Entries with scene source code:
-- -- --

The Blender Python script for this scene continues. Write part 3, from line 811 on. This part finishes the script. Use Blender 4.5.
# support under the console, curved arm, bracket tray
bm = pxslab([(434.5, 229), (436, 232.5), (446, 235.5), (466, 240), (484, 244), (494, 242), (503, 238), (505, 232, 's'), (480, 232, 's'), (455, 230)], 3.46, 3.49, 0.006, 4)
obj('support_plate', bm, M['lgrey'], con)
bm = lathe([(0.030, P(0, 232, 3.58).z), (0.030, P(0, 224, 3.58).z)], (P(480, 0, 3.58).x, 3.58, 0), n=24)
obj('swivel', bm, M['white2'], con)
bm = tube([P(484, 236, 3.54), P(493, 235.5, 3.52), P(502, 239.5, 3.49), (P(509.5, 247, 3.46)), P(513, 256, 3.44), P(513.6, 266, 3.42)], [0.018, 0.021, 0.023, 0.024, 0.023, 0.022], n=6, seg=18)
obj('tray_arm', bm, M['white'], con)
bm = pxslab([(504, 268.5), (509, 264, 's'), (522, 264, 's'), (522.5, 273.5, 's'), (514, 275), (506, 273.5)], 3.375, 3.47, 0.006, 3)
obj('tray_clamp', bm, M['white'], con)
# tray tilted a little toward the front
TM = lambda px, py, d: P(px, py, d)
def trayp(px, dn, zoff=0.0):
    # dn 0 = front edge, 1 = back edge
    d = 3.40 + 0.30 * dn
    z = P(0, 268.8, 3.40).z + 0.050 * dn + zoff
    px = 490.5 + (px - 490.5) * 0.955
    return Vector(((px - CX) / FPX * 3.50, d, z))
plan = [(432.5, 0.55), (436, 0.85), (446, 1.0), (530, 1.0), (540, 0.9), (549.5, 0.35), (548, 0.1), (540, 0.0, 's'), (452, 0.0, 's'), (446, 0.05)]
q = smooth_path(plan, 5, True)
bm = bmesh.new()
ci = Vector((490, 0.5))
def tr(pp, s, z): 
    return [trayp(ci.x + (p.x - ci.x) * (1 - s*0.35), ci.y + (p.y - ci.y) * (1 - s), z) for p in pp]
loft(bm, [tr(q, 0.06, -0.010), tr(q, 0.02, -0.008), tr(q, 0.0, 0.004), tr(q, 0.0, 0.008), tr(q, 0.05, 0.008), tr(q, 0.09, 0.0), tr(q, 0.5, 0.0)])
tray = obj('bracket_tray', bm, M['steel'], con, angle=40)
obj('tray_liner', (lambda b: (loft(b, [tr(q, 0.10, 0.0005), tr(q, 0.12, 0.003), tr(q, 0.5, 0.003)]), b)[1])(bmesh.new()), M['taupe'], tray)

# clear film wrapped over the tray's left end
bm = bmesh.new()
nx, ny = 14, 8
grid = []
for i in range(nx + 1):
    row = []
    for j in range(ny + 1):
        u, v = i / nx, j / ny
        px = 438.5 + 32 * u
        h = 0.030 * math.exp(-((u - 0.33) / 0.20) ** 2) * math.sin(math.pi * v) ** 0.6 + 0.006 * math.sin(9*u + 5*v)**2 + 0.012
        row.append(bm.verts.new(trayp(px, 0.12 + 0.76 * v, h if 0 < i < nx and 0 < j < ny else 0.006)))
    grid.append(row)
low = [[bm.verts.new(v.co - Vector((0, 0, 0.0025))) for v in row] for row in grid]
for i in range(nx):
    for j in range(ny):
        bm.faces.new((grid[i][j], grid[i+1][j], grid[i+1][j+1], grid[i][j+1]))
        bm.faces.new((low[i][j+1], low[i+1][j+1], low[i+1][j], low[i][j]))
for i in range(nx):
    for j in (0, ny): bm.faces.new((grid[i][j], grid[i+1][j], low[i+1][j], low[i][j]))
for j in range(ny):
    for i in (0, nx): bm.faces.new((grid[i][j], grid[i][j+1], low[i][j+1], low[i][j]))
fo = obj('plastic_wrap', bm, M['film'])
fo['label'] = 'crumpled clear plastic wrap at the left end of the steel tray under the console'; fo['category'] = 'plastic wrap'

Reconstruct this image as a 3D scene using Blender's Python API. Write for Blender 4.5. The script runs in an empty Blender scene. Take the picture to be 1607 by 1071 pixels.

-- -- --

## WHAT THIS TASK INVOLVES
All entries shown above should be printed again exactly.

## EXERCISE RESPONSE
The Blender Python script for this scene continues. Write part 3, from line 811 on. This part finishes the script. Use Blender 4.5.
# support under the console, curved arm, bracket tray
bm = pxslab([(434.5, 229), (436, 232.5), (446, 235.5), (466, 240), (484, 244), (494, 242), (503, 238), (505, 232, 's'), (480, 232, 's'), (455, 230)], 3.46, 3.49, 0.006, 4)
obj('support_plate', bm, M['lgrey'], con)
bm = lathe([(0.030, P(0, 232, 3.58).z), (0.030, P(0, 224, 3.58).z)], (P(480, 0, 3.58).x, 3.58, 0), n=24)
obj('swivel', bm, M['white2'], con)
bm = tube([P(484, 236, 3.54), P(493, 235.5, 3.52), P(502, 239.5, 3.49), (P(509.5, 247, 3.46)), P(513, 256, 3.44), P(513.6, 266, 3.42)], [0.018, 0.021, 0.023, 0.024, 0.023, 0.022], n=6, seg=18)
obj('tray_arm', bm, M['white'], con)
bm = pxslab([(504, 268.5), (509, 264, 's'), (522, 264, 's'), (522.5, 273.5, 's'), (514, 275), (506, 273.5)], 3.375, 3.47, 0.006, 3)
obj('tray_clamp', bm, M['white'], con)
# tray tilted a little toward the front
TM = lambda px, py, d: P(px, py, d)
def trayp(px, dn, zoff=0.0):
    # dn 0 = front edge, 1 = back edge
    d = 3.40 + 0.30 * dn
    z = P(0, 268.8, 3.40).z + 0.050 * dn + zoff
    px = 490.5 + (px - 490.5) * 0.955
    return Vector(((px - CX) / FPX * 3.50, d, z))
plan = [(432.5, 0.55), (436, 0.85), (446, 1.0), (530, 1.0), (540, 0.9), (549.5, 0.35), (548, 0.1), (540, 0.0, 's'), (452, 0.0, 's'), (446, 0.05)]
q = smooth_path(plan, 5, True)
bm = bmesh.new()
ci = Vector((490, 0.5))
def tr(pp, s, z): 
    return [trayp(ci.x + (p.x - ci.x) * (1 - s*0.35), ci.y + (p.y - ci.y) * (1 - s), z) for p in pp]
loft(bm, [tr(q, 0.06, -0.010), tr(q, 0.02, -0.008), tr(q, 0.0, 0.004), tr(q, 0.0, 0.008), tr(q, 0.05, 0.008), tr(q, 0.09, 0.0), tr(q, 0.5, 0.0)])
tray = obj('bracket_tray', bm, M['steel'], con, angle=40)
obj('tray_liner', (lambda b: (loft(b, [tr(q, 0.10, 0.0005), tr(q, 0.12, 0.003), tr(q, 0.5, 0.003)]), b)[1])(bmesh.new()), M['taupe'], tray)

# clear film wrapped over the tray's left end
bm = bmesh.new()
nx, ny = 14, 8
grid = []
for i in range(nx + 1):
    row = []
    for j in range(ny + 1):
        u, v = i / nx, j / ny
        px = 438.5 + 32 * u
        h = 0.030 * math.exp(-((u - 0.33) / 0.20) ** 2) * math.sin(math.pi * v) ** 0.6 + 0.006 * math.sin(9*u + 5*v)**2 + 0.012
        row.append(bm.verts.new(trayp(px, 0.12 + 0.76 * v, h if 0 < i < nx and 0 < j < ny else 0.006)))
    grid.append(row)
low = [[bm.verts.new(v.co - Vector((0, 0, 0.0025))) for v in row] for row in grid]
for i in range(nx):
    for j in range(ny):
        bm.faces.new((grid[i][j], grid[i+1][j], grid[i+1][j+1], grid[i][j+1]))
        bm.faces.new((low[i][j+1], low[i+1][j+1], low[i+1][j], low[i][j]))
for i in range(nx):
    for j in (0, ny): bm.faces.new((grid[i][j], grid[i+1][j], low[i+1][j], low[i][j]))
for j in range(ny):
    for i in (0, nx): bm.faces.new((grid[i][j], grid[i][j+1], low[i][j+1], low[i][j]))
fo = obj('plastic_wrap', bm, M['film'])
fo['label'] = 'crumpled clear plastic wrap at the left end of the steel tray under the console'; fo['category'] = 'plastic wrap'

Reconstruct this image as a 3D scene using Blender's Python API. Write for Blender 4.5. The script runs in an empty Blender scene. Take the picture to be 1607 by 1071 pixels.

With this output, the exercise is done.